# Stated problem
Would you quote the material below from its first line through the line containing "RNG = np.random.default_rng(7)", exactly and with both ends included?

# Dataset excerpt
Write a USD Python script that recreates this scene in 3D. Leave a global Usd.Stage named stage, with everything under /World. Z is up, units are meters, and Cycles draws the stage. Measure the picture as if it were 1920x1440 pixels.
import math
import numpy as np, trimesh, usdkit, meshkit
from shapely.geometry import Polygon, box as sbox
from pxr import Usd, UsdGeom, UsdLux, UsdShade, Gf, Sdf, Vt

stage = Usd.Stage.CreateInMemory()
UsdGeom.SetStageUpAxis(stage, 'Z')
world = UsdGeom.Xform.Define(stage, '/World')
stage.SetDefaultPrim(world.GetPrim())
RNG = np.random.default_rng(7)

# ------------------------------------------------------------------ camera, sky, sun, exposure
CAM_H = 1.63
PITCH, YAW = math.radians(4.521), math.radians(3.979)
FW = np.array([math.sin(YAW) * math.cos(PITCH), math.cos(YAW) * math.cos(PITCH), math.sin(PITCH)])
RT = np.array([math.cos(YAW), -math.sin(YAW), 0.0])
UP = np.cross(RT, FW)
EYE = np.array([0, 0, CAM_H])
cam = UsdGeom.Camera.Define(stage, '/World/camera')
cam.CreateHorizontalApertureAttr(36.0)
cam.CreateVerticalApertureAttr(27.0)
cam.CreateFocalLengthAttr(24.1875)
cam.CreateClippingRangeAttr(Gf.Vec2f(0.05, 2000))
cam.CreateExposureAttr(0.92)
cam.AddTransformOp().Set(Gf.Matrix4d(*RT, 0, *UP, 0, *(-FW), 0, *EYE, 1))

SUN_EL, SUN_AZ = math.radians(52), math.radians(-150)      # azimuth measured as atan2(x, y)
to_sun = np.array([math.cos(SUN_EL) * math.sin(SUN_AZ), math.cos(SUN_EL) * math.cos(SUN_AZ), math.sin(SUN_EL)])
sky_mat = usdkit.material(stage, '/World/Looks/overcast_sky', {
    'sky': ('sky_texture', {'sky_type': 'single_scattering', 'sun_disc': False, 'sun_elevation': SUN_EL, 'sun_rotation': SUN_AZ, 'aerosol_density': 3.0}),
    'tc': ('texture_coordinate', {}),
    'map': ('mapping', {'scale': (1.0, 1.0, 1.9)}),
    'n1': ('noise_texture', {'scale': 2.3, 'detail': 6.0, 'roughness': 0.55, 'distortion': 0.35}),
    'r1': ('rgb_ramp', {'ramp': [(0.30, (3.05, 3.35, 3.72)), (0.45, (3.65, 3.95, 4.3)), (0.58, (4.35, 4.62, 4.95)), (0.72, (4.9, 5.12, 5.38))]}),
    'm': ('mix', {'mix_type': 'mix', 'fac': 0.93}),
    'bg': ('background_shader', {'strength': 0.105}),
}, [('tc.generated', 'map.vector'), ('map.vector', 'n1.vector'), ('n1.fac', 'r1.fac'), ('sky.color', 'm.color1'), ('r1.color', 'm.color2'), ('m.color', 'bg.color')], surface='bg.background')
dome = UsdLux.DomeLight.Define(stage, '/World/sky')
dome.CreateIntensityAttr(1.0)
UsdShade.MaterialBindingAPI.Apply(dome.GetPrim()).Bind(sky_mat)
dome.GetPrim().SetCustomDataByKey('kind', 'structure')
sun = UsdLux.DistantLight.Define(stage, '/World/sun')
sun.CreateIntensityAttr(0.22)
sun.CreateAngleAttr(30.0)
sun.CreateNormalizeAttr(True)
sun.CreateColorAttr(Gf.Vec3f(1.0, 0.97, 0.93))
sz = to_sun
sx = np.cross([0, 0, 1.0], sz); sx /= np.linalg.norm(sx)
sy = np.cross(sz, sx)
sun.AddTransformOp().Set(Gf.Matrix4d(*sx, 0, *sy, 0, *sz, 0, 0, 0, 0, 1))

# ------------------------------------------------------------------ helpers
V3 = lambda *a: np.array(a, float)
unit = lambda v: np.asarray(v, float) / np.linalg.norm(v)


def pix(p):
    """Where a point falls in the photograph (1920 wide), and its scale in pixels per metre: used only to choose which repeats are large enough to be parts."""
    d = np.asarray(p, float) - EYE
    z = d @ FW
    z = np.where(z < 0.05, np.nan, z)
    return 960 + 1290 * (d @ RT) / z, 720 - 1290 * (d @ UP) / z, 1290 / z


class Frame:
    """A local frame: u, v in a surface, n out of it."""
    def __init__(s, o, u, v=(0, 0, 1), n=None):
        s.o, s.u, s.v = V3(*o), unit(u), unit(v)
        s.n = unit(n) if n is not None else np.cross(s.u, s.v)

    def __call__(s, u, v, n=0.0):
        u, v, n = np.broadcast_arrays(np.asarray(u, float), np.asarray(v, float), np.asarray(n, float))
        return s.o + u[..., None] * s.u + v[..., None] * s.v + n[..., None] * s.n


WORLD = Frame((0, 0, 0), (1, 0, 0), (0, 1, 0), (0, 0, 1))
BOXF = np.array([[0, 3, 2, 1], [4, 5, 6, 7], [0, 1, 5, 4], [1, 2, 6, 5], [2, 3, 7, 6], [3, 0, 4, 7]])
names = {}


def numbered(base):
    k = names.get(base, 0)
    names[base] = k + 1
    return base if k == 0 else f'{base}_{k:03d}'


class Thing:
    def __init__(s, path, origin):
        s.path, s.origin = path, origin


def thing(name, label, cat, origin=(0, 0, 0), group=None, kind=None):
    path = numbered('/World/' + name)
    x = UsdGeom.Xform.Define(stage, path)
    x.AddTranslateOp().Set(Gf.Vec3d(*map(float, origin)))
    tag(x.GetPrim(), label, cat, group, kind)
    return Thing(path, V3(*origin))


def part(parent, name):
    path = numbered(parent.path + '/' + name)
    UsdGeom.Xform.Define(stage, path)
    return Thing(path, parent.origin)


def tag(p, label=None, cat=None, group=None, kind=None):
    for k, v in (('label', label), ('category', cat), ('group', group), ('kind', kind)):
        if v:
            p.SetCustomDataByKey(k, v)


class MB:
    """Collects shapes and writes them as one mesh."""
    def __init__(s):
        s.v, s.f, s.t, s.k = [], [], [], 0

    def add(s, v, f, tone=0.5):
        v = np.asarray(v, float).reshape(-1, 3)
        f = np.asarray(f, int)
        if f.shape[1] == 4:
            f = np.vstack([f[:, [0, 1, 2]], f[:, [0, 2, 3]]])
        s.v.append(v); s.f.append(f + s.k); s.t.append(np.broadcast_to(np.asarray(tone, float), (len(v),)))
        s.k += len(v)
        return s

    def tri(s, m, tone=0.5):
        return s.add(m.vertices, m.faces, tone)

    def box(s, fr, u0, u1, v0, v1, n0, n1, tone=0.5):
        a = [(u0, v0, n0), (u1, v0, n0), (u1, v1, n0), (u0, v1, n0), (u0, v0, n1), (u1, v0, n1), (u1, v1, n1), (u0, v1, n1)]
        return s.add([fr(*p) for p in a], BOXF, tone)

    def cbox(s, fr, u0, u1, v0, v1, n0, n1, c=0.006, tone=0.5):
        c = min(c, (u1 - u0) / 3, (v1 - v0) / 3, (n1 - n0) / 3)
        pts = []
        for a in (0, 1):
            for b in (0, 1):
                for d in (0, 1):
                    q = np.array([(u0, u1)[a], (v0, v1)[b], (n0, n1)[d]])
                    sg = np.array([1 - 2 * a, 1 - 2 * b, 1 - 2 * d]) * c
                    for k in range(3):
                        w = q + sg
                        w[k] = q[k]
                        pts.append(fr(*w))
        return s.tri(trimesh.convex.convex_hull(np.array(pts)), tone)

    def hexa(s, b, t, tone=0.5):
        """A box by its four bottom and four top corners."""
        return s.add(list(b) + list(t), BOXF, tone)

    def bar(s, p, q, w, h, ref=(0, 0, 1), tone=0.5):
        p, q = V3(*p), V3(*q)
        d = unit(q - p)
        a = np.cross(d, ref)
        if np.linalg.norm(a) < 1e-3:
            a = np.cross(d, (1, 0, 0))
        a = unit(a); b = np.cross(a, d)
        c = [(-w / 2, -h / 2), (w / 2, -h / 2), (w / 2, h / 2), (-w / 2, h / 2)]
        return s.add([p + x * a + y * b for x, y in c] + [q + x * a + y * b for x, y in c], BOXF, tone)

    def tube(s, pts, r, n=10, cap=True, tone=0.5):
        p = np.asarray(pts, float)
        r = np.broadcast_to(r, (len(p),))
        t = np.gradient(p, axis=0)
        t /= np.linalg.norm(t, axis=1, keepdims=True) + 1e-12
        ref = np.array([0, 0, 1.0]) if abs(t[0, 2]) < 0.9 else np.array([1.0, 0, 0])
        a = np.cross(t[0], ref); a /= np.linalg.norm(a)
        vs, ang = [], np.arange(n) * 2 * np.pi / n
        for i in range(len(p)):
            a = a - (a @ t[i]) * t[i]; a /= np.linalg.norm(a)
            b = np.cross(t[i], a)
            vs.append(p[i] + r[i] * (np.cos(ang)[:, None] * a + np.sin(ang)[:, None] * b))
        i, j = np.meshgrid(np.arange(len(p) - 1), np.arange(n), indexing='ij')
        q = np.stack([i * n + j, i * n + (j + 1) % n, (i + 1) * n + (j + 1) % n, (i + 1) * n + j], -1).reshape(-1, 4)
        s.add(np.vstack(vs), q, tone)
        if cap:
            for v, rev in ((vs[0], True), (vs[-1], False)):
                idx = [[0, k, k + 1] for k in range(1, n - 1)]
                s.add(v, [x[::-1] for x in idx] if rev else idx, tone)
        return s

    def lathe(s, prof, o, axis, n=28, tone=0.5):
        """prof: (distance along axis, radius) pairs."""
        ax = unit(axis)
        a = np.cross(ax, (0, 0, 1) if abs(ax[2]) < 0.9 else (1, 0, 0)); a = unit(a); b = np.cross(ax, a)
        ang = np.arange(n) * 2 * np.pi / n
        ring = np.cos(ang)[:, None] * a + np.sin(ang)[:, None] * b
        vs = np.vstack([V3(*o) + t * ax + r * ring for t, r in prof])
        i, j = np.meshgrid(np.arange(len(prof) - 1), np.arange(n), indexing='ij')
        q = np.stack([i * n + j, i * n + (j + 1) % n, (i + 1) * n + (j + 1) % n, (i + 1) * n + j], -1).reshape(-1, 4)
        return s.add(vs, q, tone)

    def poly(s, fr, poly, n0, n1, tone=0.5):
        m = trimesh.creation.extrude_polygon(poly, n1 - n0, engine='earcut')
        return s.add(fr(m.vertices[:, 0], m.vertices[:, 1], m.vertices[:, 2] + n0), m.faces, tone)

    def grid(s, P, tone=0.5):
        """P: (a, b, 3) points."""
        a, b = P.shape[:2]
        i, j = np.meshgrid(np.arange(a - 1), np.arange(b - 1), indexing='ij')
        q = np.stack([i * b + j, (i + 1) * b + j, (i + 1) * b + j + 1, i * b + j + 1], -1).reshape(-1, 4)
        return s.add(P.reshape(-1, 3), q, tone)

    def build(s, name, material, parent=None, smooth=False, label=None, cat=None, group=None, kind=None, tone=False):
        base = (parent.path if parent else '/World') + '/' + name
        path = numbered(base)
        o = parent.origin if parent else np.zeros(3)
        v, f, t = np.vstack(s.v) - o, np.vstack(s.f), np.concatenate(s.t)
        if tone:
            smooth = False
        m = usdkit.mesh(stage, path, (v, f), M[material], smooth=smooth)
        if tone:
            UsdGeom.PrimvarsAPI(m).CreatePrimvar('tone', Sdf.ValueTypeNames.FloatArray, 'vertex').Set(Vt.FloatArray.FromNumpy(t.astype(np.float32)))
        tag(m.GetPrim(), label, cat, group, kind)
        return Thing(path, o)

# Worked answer
Write a USD Python script that recreates this scene in 3D. Leave a global Usd.Stage named stage, with everything under /World. Z is up, units are meters, and Cycles draws the stage. Measure the picture as if it were 1920x1440 pixels.
import math
import numpy as np, trimesh, usdkit, meshkit
from shapely.geometry import Polygon, box as sbox
from pxr import Usd, UsdGeom, UsdLux, UsdShade, Gf, Sdf, Vt

stage = Usd.Stage.CreateInMemory()
UsdGeom.SetStageUpAxis(stage, 'Z')
world = UsdGeom.Xform.Define(stage, '/World')
stage.SetDefaultPrim(world.GetPrim())
RNG = np.random.default_rng(7)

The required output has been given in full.